Quizá suene demasiado duro pero creo que tenemos que ser sinceros con nosotros mismos. La vida espiritual no es un camino de rosas donde todo son consolaciones y suena constantemente una preciosa música de fondo. La vida espiritual es combate, pero aún peor, es un combate que no se ve.
Si analizamos con honestidad nuestras vidas veremos que constantemente estamos en un combate espiritual frente a decisiones, tentaciones o pensamientos negativos hacia cosas, personas o uno mismo.
En el boxeo cuando dos luchadores suben al ring para combatir se ven las caras, pueden intuir los movimientos e, incluso, hay un árbitro que marca unas reglas de juego. Todo sucede en un tiempo determinado y al final un jurado decide quién es el ganador. En la vida espiritual no hay tantas comodidades.
Las tentaciones (o ponle el nombre que quieras) que todos sufrimos no quieren dialogar. Las tentaciones esperan los momentos de debilidad y buscan orientar nuestra vida en la dirección contraria a nuestros propósitos. Eso genera infelicidad, insatisfacción y vacío existencial, es decir, nos aleja de Dios. Las tentaciones pueden ser pequeñas o grandes, más evidentes o menos, pero siempre buscan el mismo fin. Una de las claves para combatirla es la perseverancia. Perseverar y no desfallecer.

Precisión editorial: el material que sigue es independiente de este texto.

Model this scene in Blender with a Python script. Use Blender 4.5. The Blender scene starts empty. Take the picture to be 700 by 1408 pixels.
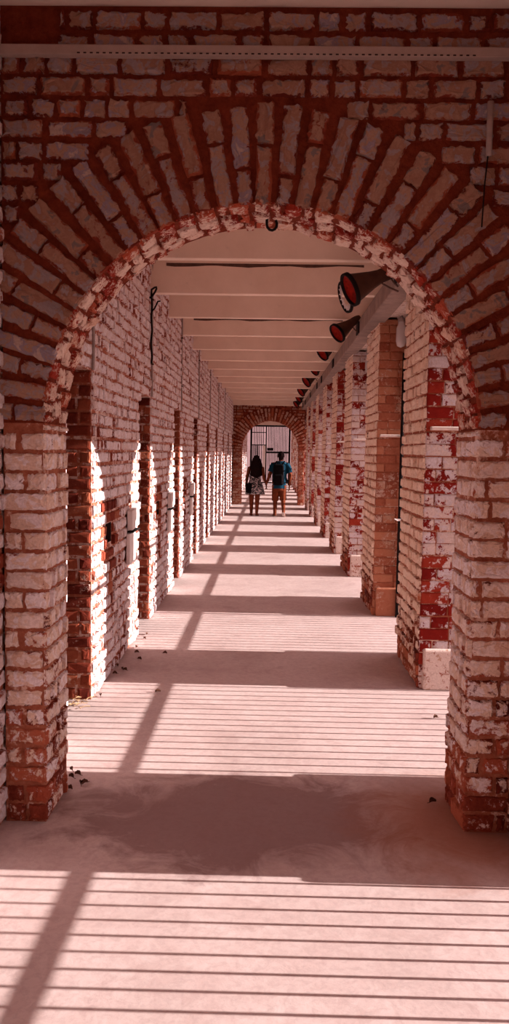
import bpy, bmesh, math, random
from mathutils import Vector, Matrix, noise as mnoise
C = bpy.context.scene.collection
SC = bpy.context.scene
PI = math.pi
V3 = Vector

# ------------------------------------------------------------------ camera
F_PX, VPX, VPY, ROLL, EYE = 1100.0, 371.0, 621.0, math.radians(1.0), 1.65
d = Vector(((VPX-350)/F_PX, -(VPY-704)/F_PX, -1.0)).normalized()
up = Vector((math.sin(ROLL), math.cos(ROLL), 0)); up = (up - d*up.dot(d)).normalized()
rt = d.cross(up)
cam_data = bpy.data.cameras.new('camera'); cam = bpy.data.objects.new('camera', cam_data); C.objects.link(cam)
# columns of the camera matrix = camera axes in the world
R = Matrix(((rt.x, rt.y, rt.z), (d.x, d.y, d.z), (up.x, up.y, up.z)))
cam.matrix_world = Matrix.Translation((0, 0, EYE)) @ R.to_4x4()
cam_data.sensor_fit = 'VERTICAL'; cam_data.sensor_height = 36.0
cam_data.lens = 36.0*F_PX/1408.0
cam_data.clip_start = 0.05; cam_data.clip_end = 300
SC.camera = cam

# ------------------------------------------------------------------ sky, sun, exposure
w = bpy.data.worlds.new('sky'); SC.world = w; w.use_nodes = True
nt = w.node_tree; bg = nt.nodes['Background']
tc = nt.nodes.new('ShaderNodeTexCoord'); sx = nt.nodes.new('ShaderNodeSeparateXYZ'); rp = nt.nodes.new('ShaderNodeValToRGB')
nt.links.new(tc.outputs['Generated'], sx.inputs[0]); nt.links.new(sx.outputs['Z'], rp.inputs[0]); nt.links.new(rp.outputs[0], bg.inputs[0])
rp.color_ramp.elements[0].position = 0.0; rp.color_ramp.elements[0].color = (1.0, .72, .68, 1)
rp.color_ramp.elements[1].position = 0.8; rp.color_ramp.elements[1].color = (.78, .54, .58, 1)
bg.inputs[1].default_value = 2.2
SUN_TAN = 0.30
sd = bpy.data.lights.new('sun', 'SUN'); sun = bpy.data.objects.new('sun', sd); C.objects.link(sun)
sd.energy = 15.5; sd.color = (1.0, .90, .86); sd.angle = math.radians(.35)
sun.rotation_euler = Vector((-1, 0.0, -SUN_TAN)).to_track_quat('-Z', 'Y').to_euler()
sun.location = (20, 10, 8)
SC.view_settings.view_transform = 'Standard'; SC.view_settings.look = 'None'
SC.view_settings.gamma = 1.0; SC.view_settings.use_curve_mapping = False
SC.view_settings.exposure = 0.0
SC.cycles.max_bounces = 14; SC.cycles.diffuse_bounces = 8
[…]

Como en el boxeo, en el combate espiritual recibimos golpes, pero también somos capaces de cubrirnos y contraatacar. Cuanto más nos conocemos más fácil es reconocer por dónde nos atacará la tentación. Eso no quiere decir que podamos impedir el “impacto”, pero al menos estaremos preparados para decir “No”.
Este combate no termina nunca y los golpes de la tentación siempre aparecen, pero conforme más nos tomamos en serio nuestra vida espiritual, sus golpes son menos fuertes y nuestras reacciones más efectivas. Aun así, la tentación siempre buscará el hueco y el momento preciso para golpear por eso, por nuestra parte, sólo queda perseverar.